Peter Wehner, vice president and senior fellow at the Ethics and Public Policy Center in Washington, D.C., has been named the Pamela and Jack Egan Visiting Professor at the Duke University Sanford School of Public Policy and the Trinity College of Arts and Sciences for the 2019-2020 academic year.
Wehner is a contributing opinion writer for The New York Times, covering American politics and conservative thought, and a contributing writer for The Atlantic. He has written for many other publications, including Time, National Review, The Washington Post and The Wall Street Journal, writing on issues of politics, religion and national security. He is a frequent news commentator, having appeared on MSNBC, Fox News, CNN, PBS and C-SPAN.
His most recent book, The Death of Politics: How to Heal Our Frayed Republic After Trump, was published in June 2019 by HarperCollins.
Wehner served in the Reagan and George H.W. Bush administrations. In the George W. Bush administration, he was deputy director of speechwriting, and in 2002, he became the head of the Office of Strategic Initiatives, generating policy ideas and providing counsel on domestic and international campaigns.
At Duke this fall, Wehner will take part in the “Provost’s Forum: Immigration in a Divided World” Oct. 16-17. He will be on the panel “Options for a Fragile World: Immigrants and Refugees in the U.S. and Europe,” and will lead a break-out session with New York Times columnist Nicholas Kristoff.

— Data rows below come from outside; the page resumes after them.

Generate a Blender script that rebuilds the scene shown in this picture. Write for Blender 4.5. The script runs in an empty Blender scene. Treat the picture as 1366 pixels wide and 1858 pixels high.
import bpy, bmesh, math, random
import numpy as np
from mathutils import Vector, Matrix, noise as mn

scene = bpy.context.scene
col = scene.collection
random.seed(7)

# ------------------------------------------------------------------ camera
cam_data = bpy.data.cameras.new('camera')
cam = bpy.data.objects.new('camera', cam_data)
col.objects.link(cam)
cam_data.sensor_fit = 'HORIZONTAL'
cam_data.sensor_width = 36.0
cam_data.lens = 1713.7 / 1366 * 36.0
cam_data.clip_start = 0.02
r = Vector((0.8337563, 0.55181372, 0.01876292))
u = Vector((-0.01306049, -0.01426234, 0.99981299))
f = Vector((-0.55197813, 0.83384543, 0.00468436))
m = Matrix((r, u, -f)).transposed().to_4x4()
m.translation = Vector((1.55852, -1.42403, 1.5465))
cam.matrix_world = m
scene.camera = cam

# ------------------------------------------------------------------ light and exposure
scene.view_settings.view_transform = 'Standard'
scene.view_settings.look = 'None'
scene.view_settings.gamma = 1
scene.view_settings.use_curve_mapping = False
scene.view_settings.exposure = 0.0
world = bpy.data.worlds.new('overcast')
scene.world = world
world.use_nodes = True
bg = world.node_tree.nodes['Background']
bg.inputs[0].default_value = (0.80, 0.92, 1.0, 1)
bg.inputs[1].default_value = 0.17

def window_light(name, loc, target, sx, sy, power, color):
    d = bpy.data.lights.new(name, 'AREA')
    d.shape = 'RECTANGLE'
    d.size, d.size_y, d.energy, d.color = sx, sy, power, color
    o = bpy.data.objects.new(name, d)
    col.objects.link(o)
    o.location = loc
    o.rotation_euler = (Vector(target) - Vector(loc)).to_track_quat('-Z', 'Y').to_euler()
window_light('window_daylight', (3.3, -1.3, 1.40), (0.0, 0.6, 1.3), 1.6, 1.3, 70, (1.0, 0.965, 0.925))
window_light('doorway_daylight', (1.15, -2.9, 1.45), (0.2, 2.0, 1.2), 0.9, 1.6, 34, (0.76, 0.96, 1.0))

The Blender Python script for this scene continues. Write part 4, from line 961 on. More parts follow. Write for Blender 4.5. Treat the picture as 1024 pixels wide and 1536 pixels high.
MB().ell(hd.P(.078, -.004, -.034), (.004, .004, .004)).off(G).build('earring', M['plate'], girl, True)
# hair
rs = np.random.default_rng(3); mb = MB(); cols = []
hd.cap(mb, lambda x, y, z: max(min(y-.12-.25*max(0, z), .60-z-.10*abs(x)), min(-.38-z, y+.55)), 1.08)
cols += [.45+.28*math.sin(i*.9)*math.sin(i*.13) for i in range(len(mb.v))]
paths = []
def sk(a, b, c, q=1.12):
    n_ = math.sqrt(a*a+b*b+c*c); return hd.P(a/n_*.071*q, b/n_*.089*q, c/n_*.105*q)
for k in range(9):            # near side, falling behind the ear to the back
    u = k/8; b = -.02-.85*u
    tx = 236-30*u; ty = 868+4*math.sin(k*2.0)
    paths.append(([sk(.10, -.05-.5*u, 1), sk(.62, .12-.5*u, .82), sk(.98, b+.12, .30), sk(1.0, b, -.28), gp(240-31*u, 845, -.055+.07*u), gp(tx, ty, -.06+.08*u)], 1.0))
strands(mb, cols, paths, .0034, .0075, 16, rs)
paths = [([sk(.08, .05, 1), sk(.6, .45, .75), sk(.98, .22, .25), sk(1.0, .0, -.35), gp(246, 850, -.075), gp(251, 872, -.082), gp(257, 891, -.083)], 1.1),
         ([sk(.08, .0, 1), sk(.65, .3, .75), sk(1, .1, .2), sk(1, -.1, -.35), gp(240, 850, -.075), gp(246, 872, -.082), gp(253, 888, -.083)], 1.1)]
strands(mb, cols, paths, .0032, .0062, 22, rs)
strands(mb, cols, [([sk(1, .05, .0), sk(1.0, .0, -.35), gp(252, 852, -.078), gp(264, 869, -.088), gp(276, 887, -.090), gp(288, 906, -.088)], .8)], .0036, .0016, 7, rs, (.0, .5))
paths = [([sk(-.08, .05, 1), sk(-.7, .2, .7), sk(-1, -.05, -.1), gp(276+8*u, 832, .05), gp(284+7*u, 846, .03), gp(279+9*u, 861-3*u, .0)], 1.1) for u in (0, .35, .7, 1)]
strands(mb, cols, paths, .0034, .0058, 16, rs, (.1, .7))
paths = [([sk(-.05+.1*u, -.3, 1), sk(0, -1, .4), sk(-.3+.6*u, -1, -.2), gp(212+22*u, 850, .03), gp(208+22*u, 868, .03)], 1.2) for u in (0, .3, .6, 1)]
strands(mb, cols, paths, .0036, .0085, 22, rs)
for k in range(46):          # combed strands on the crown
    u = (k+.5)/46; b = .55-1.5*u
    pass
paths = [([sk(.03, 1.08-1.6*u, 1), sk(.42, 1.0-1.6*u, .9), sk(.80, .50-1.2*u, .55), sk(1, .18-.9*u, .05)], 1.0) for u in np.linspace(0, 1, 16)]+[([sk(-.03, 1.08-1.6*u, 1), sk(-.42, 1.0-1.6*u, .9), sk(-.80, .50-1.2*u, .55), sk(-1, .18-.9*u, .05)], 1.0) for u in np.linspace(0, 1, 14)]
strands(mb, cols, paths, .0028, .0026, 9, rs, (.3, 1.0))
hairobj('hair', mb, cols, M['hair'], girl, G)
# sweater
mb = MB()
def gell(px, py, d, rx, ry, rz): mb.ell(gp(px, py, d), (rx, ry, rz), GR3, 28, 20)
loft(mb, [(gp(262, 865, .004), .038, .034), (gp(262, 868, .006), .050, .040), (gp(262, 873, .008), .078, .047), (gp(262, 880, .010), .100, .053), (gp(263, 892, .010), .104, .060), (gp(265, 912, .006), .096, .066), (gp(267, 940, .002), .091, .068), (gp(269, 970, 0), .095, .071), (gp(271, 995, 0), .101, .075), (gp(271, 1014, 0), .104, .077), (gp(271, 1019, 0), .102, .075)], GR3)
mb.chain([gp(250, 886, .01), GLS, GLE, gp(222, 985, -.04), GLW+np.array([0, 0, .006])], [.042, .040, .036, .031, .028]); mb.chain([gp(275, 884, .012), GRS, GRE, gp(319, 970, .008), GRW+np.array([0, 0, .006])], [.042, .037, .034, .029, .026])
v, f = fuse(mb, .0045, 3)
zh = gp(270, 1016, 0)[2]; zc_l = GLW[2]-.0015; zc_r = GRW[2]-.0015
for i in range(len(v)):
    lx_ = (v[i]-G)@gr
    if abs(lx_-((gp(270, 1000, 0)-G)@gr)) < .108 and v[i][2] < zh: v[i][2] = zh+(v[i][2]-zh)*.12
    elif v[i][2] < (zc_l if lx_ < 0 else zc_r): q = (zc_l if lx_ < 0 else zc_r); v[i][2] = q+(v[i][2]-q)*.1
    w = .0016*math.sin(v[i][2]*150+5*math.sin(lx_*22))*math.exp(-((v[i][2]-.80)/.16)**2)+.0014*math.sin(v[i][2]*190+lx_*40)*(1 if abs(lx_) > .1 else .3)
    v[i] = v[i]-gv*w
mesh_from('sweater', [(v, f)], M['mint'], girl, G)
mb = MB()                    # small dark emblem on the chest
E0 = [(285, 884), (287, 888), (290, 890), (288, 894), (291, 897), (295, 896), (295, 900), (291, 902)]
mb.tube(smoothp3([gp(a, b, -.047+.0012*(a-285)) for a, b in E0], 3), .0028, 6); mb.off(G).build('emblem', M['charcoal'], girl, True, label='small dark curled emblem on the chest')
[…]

The DeWitt Wallace Center for Media and Democracy, POLIS and the Program on American Grand Strategy, within the Sanford School of Public Policy, will collaborate with Wehner to plan events for the spring, including student workshops and lectures.
Wehner is a graduate of the University of Washington and lives in McLean, Va., with his wife Cindy. They have three children.
The Egan Visiting Professorship is awarded to a journalist, writer or commentator of appropriate distinction in a field related to media and contemporary issues. Wehner is the third writer to hold the Egan Visiting Professorship. Bloomberg columnist Megan McArdle was the second in 2017-2019, and Washington Post op-ed columnist Michael Gerson was the first in 2015.